リフォームの影響等を適切に反映させることが可能
- リフォームにより取替が行われた部位については経過年数に反映させ、適切な減価を把握することが可能となっています。
- 建物の部位毎に経年に伴う価値の減少や修繕が必要な部分を反映させることができ、耐用年数に基づく方法と観察減価法の対象となる部分を区別して減価修正することが可能となっています。
まとめ
いかがでしたか?
建物評価の精緻化について、不動産鑑定評価基準等の改定の経緯及び(公社)日本不動産鑑定士協会連合会が開発したJAREA-HASの特徴を中心に見てきました。

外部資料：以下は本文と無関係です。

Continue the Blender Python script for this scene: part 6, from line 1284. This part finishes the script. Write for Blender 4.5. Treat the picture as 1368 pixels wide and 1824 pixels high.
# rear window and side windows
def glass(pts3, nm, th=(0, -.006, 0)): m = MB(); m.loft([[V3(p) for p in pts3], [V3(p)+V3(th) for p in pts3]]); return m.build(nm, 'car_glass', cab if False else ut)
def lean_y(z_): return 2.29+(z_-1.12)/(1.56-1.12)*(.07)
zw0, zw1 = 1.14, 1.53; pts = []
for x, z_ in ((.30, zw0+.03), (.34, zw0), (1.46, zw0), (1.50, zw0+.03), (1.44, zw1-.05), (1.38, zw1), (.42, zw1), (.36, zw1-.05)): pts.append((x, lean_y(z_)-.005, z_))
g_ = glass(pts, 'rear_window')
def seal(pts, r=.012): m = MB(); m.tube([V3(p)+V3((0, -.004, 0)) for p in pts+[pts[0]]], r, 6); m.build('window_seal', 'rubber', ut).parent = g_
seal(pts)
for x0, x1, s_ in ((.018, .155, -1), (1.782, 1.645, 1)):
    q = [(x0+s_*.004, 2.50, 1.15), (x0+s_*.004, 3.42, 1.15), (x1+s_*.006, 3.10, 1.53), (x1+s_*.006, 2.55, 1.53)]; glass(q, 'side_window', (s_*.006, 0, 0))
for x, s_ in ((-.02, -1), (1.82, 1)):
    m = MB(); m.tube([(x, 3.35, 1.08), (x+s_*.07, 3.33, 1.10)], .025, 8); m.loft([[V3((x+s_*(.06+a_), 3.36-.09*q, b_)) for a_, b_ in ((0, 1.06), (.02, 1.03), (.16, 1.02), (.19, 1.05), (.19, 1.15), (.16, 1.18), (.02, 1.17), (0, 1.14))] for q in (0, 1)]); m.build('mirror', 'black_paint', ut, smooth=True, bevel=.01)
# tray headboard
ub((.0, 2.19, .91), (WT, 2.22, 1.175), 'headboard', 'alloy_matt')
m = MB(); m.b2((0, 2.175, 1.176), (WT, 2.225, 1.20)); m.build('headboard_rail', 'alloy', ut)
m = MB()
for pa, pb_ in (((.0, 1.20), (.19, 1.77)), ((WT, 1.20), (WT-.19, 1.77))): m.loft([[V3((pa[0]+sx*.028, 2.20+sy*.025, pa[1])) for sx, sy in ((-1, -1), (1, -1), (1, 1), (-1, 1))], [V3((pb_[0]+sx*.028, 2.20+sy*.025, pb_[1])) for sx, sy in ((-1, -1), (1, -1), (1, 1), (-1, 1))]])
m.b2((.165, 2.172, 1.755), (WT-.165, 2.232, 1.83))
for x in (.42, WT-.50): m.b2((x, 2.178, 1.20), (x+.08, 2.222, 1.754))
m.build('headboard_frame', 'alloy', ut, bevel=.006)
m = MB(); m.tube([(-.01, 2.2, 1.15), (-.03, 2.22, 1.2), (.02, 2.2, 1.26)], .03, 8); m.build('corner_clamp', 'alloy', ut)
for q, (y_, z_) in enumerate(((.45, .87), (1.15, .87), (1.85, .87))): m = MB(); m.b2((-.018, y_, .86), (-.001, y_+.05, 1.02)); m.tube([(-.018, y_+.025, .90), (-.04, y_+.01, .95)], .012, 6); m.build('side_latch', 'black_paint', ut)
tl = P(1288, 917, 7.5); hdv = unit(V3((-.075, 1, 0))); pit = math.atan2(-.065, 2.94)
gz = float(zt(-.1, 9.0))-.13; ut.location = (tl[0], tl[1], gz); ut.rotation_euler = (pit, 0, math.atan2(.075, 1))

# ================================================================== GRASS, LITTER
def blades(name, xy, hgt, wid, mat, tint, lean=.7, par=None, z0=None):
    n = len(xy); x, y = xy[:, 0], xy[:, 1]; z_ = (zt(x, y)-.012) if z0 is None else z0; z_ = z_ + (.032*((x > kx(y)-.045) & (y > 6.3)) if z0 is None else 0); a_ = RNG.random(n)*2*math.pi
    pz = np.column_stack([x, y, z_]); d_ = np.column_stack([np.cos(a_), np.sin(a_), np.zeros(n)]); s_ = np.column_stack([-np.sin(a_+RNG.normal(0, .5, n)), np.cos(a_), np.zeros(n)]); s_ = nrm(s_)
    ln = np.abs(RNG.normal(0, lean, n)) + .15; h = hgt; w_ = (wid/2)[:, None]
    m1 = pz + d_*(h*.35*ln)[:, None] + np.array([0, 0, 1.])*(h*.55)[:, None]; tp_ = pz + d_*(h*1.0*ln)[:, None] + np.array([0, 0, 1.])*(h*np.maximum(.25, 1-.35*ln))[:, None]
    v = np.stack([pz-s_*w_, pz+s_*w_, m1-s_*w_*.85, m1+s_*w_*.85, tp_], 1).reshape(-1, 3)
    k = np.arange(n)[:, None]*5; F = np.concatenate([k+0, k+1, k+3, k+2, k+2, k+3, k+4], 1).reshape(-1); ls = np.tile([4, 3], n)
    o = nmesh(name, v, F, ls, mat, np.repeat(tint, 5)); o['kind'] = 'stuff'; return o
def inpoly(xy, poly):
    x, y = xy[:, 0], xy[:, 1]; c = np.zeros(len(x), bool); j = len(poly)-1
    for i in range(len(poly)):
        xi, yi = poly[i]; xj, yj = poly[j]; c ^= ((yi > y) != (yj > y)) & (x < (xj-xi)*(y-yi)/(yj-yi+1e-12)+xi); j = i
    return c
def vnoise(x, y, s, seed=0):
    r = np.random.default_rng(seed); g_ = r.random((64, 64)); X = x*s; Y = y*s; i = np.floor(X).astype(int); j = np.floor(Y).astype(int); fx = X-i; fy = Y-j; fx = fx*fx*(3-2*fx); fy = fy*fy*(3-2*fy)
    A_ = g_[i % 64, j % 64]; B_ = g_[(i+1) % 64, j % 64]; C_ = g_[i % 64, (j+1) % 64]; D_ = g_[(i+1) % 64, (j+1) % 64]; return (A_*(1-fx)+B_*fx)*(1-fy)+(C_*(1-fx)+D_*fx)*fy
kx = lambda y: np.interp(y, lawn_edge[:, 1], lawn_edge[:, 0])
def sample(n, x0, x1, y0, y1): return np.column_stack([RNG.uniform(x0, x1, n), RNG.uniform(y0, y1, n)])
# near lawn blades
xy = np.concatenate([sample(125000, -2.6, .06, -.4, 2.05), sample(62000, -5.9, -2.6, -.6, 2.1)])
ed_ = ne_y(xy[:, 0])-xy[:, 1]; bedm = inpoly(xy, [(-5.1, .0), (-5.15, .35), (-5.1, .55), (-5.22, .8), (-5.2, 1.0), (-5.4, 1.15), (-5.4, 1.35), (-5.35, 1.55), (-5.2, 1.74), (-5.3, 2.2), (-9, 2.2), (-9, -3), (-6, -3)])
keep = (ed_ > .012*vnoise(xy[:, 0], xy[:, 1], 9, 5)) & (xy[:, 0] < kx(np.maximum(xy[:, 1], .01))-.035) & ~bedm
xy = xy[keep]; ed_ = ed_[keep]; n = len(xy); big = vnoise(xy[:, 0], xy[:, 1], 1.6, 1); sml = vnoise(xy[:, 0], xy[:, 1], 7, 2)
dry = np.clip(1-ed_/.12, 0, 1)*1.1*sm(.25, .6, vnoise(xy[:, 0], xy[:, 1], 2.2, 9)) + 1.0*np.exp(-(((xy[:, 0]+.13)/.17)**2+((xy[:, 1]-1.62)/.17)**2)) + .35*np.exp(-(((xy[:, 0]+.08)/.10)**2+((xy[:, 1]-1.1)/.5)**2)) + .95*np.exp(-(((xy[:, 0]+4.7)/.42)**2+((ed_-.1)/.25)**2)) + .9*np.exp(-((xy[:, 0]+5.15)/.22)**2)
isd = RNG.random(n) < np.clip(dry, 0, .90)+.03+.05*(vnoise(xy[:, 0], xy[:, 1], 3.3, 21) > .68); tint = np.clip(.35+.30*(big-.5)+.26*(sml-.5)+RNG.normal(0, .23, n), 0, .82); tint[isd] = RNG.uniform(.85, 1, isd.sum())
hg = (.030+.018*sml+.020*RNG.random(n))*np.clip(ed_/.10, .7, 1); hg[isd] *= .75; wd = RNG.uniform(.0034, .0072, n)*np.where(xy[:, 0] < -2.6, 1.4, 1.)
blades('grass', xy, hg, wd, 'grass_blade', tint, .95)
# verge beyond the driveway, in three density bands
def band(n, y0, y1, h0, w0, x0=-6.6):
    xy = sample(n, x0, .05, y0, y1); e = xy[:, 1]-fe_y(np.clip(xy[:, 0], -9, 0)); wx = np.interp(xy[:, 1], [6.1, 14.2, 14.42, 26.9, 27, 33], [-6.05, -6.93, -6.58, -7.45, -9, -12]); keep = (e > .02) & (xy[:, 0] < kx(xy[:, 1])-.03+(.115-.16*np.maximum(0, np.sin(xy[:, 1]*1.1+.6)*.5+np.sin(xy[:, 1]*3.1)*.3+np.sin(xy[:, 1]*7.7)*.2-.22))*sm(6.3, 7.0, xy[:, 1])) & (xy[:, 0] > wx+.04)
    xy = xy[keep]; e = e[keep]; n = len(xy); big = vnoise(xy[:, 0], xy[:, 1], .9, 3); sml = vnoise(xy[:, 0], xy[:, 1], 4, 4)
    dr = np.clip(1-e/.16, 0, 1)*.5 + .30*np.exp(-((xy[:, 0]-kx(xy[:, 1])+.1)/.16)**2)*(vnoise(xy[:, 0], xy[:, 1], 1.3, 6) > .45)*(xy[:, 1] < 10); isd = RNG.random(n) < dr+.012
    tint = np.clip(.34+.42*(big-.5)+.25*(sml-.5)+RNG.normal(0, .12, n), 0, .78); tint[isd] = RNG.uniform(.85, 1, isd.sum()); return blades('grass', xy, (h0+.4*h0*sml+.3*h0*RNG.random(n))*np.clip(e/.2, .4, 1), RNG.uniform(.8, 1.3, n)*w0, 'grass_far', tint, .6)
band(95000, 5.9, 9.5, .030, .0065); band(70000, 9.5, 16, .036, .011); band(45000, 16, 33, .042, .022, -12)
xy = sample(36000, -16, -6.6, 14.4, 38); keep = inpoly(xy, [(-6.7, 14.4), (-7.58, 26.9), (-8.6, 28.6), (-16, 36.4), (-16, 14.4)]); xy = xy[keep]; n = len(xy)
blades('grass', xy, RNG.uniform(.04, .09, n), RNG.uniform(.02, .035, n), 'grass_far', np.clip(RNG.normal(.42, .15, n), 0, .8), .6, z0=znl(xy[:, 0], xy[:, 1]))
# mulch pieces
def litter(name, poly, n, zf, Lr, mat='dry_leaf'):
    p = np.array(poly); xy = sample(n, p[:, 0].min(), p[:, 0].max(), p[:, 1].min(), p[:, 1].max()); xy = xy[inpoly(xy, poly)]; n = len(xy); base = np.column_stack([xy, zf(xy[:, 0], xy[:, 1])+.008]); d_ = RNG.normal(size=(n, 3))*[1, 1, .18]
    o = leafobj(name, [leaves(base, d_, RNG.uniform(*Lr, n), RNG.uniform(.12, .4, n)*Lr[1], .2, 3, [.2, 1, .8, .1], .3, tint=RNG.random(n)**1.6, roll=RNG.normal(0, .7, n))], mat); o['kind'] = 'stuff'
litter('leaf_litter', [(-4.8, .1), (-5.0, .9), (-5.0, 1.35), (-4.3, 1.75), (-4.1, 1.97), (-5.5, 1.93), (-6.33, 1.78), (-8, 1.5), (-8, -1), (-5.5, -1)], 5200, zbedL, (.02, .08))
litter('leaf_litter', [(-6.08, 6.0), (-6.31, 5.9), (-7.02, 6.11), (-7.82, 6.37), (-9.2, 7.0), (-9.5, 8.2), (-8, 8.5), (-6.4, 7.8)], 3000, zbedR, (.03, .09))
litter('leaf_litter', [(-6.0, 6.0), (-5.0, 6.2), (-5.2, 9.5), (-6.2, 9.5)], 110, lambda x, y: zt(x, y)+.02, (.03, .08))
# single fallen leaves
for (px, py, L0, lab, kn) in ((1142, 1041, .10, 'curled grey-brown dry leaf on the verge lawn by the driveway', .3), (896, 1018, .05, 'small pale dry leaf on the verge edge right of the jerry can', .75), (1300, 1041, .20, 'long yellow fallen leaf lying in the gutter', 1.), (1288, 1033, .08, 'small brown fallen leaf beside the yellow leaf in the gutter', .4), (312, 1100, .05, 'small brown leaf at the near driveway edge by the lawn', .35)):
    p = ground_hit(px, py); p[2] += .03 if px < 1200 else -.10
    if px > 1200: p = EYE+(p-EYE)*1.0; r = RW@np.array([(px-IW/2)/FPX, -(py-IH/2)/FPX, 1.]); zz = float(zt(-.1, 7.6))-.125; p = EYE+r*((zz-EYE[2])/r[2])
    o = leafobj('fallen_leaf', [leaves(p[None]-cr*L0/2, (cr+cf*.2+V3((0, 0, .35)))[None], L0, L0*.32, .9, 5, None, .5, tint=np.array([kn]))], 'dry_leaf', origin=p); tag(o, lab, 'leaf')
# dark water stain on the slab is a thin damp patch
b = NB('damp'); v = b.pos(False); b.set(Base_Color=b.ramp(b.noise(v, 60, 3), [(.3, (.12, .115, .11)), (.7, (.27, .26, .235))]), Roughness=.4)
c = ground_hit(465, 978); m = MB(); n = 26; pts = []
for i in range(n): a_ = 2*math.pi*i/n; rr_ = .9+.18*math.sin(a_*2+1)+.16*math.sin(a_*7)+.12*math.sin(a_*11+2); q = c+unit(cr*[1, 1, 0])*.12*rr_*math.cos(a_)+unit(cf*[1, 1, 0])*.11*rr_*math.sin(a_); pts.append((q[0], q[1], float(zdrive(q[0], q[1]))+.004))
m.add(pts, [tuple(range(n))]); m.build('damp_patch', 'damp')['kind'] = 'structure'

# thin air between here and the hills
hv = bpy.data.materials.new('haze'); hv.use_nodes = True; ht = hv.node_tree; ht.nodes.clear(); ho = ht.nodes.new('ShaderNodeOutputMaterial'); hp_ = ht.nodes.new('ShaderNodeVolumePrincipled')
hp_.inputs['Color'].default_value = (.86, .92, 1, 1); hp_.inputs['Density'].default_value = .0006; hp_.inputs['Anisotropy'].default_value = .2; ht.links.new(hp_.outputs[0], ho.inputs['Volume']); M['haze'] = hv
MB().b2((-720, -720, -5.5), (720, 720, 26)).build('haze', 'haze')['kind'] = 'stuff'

おうちを構成する土地と建物におけるリスクは異なるものの、今までは土地のみが重点的に見られ、建物については軽視されてきたきらいがあります。
また、維持管理の状態やリフォームの有無など、一つとして同じ状態の建物は世のなかには存在しません。
- 土地は価値変動リスク
- 建物は減価リスク
建物は個別に対象物件を見て判断するしかなく、隣のおうちであっても、スペック・コンディションは異なり、一つとして同じものはありません!
全国的に見た場合、一般に地方のおうちは売買価格総額に対して建物価格の占める割合が都会に比べ高くなる傾向にあります。
と言った潜在的売買意欲を具現化するために、金融商品の拡充や担保評価の見直しが不可欠です。
これからは建物評価を適切におこない全国の中古のおうち市場に適正に資金が流れることが中古住宅市場の活性化に求められているのではないでしょうか?